Spokane lawyer Rachael Paschal Osborn has spent the last two decades fighting for a resource many of us take for granted every day—water—and she says she expects over time to intensify her advocacy efforts.
Osborn is the senior policy adviser, co-founder, and former executive director for the Center for Environmental Law and Policy, based in Seattle. She is also the litigation chairwoman for the Washington state branch of the Sierra Club and an adjunct faculty member at the Gonzaga University School of Law.
In general, she describes herself as a public-interest water attorney and advocate for nonprofit organizations. She works from her historic west Spokane home.
Osborn is part of an ongoing Sierra Club and CELP lawsuit challenging the U.S. Environmental Protection Agency and Washington state Department of Ecology for allegedly failing to clean up polychlorinated biphenyls, or PCB, pollution in the Spokane River. Osborn is the Sierra Club's coordinator for the Spokane River Project, meaning she advocates with local government and assists in deciding when and whether to bring lawsuits involving the river.
She also is working on a continuing CELP case that involves the Enloe Dam, which is located on the Similkameen River near Oroville, Wash., just south of the U.S.-Canada border. The dam, she says, hasn't been used to generate electricity since 1959. Officials at the state Department of Ecology had accepted in July a plan proposed by the Okanogan Public Utility District for a hydroelectric plant at the dam site. The plan, Osborn says, would drastically reduce the water level of the river below the dam.
CELP, along with other national, local, and Okanogan County public-interest organizations, appealed the decision and recently were successful in challenging the license for the hydroelectric plant, Osborn says.

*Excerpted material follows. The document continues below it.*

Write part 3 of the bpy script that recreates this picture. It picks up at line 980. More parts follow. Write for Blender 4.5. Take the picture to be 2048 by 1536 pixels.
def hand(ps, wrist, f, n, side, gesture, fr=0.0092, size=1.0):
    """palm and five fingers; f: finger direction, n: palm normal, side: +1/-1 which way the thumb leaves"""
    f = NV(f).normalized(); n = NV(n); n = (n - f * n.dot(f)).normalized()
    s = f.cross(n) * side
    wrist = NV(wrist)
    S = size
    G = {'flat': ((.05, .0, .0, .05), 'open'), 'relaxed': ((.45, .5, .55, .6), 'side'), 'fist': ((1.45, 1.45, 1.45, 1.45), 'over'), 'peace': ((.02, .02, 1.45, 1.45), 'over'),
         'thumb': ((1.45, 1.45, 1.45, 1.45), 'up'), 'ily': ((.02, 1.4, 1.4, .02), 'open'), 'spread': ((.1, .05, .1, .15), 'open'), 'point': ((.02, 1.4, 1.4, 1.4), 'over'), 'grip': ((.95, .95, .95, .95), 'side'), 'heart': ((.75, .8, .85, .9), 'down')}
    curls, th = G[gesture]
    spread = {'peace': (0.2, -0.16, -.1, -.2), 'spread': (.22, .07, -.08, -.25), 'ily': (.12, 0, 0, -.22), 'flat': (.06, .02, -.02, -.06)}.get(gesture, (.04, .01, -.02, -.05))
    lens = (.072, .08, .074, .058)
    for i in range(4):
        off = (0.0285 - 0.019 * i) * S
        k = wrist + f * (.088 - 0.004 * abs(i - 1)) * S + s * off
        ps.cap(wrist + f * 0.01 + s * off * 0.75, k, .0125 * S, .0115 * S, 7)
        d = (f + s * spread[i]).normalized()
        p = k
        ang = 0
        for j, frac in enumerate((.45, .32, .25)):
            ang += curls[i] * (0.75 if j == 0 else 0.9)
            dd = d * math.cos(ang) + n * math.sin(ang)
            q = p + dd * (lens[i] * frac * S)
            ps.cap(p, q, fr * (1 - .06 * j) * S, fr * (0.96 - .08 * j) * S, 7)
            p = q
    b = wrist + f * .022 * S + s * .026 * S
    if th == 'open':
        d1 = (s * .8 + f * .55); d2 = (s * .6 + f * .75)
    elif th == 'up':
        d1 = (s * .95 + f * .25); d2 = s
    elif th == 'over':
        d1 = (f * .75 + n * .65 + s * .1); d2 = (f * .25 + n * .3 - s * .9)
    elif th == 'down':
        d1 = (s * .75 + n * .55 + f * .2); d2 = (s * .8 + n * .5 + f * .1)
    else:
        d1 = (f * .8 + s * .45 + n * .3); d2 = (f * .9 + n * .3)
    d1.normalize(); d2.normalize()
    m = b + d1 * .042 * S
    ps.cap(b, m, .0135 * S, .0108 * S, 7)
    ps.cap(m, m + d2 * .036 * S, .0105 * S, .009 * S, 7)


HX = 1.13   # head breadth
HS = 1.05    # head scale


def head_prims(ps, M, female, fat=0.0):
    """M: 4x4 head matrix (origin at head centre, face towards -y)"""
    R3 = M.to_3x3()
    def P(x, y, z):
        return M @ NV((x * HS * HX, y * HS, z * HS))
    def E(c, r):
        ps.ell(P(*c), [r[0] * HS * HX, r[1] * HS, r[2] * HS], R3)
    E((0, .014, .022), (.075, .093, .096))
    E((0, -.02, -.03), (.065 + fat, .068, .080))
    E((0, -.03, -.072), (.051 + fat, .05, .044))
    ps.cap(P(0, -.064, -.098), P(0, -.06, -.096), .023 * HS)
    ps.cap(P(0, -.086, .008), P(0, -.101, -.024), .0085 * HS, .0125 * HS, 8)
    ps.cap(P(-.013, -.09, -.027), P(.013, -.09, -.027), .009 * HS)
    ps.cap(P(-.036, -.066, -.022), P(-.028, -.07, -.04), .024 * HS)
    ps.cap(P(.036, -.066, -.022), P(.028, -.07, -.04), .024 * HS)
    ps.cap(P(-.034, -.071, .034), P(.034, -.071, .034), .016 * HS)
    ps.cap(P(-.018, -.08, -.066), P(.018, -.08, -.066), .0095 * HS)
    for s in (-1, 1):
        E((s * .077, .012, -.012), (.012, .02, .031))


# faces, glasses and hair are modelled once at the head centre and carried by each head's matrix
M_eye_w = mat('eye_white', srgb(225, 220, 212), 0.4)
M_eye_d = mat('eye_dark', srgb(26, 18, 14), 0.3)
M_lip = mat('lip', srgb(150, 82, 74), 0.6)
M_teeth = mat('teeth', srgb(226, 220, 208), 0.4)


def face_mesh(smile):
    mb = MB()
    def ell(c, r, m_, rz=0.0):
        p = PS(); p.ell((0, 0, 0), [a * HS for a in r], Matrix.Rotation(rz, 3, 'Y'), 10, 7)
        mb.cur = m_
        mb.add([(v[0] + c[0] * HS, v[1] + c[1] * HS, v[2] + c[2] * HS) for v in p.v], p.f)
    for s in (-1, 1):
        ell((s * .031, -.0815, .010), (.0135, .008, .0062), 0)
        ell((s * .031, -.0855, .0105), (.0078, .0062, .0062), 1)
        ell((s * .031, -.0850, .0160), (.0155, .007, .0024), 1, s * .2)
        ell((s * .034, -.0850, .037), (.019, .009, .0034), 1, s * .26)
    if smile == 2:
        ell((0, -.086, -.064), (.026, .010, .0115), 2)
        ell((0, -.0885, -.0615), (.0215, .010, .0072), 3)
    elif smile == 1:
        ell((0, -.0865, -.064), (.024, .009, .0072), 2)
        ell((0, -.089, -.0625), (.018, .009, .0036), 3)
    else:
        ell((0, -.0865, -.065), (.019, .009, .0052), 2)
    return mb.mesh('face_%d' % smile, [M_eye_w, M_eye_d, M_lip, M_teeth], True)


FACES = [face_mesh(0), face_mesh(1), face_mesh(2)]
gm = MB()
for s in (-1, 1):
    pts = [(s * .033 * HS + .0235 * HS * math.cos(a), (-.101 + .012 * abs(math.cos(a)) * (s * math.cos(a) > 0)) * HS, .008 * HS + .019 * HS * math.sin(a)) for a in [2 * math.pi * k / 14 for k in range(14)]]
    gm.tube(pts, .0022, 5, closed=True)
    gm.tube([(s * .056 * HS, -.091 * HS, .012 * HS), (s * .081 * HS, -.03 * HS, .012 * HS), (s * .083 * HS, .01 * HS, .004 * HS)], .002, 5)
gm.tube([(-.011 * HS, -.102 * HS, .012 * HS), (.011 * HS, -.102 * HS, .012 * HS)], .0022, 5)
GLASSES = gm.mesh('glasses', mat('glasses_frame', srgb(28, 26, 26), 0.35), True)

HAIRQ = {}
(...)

"No agency should be issuing any kind of permit that takes water out of the river," she asserts. "We won this on a legal level; now we make sure the agency goes back in and does it right."
For the future, Osborn is slowly transitioning out of private practice and into a full-time advocate role, she says, but will continue to work as a liason for CELP and the Sierra Club. She also is involved in the upcoming 2014 renegotiation of the Columbia River Treaty, an agreement between Canada and the state of Washington about hydropower and flood management in the river. Osborn is part of a team of activists and lawyers who are attempting to have ecological restoration added as a third and equal co-purpose.
"This is a once-in-a-lifetime opportunity to improve how the Columbia River is managed," she says.
Osborn graduated from the University of Washington with a bachelor's degree in environmental studies. Although her interest in water and tribal law sparked while in college, her general passion for the environment began much earlier.
"My original environmental awakening occurred in 1969 when I was 13 and there was a big oil spill in Santa Barbara," she says "I lived in California at the time. It was one of the first televised environmental disasters and it really affected me, especially to see the animals."
While an undergraduate, Osborn encountered several water law and policy issues that fascinated her.
"I decided to go to law school specifically to study water law," she says.
While a law student, also at UW, Osborn met law professor Ralph Johnson, who taught water law and federal Indian law classes. Osborn and Johnson developed a student-mentor relationship.
"I was able to study and work with him, and he really helped guide my career," Osborn says.
Johnson, who began teaching at UW in 1955 and passed away in 1999, taught courses in federal Indian law before such courses were offered commonly in law schools. Johnson, Osborn says, worked with some tribes as an adviser on national resource issues. Once she graduated from law school in 1991, Johnson contacted Osborn with her first job offer to work for the Yakama Nation.
Tribal law, Osborn says, intersects with water law because tribes often have water or fishing rights in a river or lake. If the water source is threatened, the fish are threatened as well. In such a case, a tribe might bring legal action to ensure there is enough water to sustain fish.
Osborn co-founded CELP in 1993 and served as the executive director until 1999. CELP is a water advocacy group that focuses on water resource management and conservation efforts. It also, Osborn says, helps activists in other parts of the country with law issues.
"CELP has a program called Water Rights 911," she says. "Activists who encounter legal problems can contact CELP and we help them with whatever they're working on. It's very rewarding."
Osborn came to Spokane in 1999 to marry her husband, John. Currently, she is teaching a water law course at Gonzaga University. In the spring, she says, she'll be teaching environmental law. Osborn says her interest in teaching can also be credited to Johnson.
"He gave me some insight into how interesting teaching can be, and once I did it, I loved it," she says. "It's fun to work with students and it keeps you on your toes."
When asked what everyone should do in daily life to help conserve and protect water resources, Osborn says it's important to be conscious of the issues.
"I think awareness is the first step. There's a lack of recognition in Spokane and Eastern Washington that we have a water scarcity problem," she says. "When people look at a river, it looks like there's plenty of water, but when you calculate nature's needs, it really drops how much water you can take out before doing damage to the river."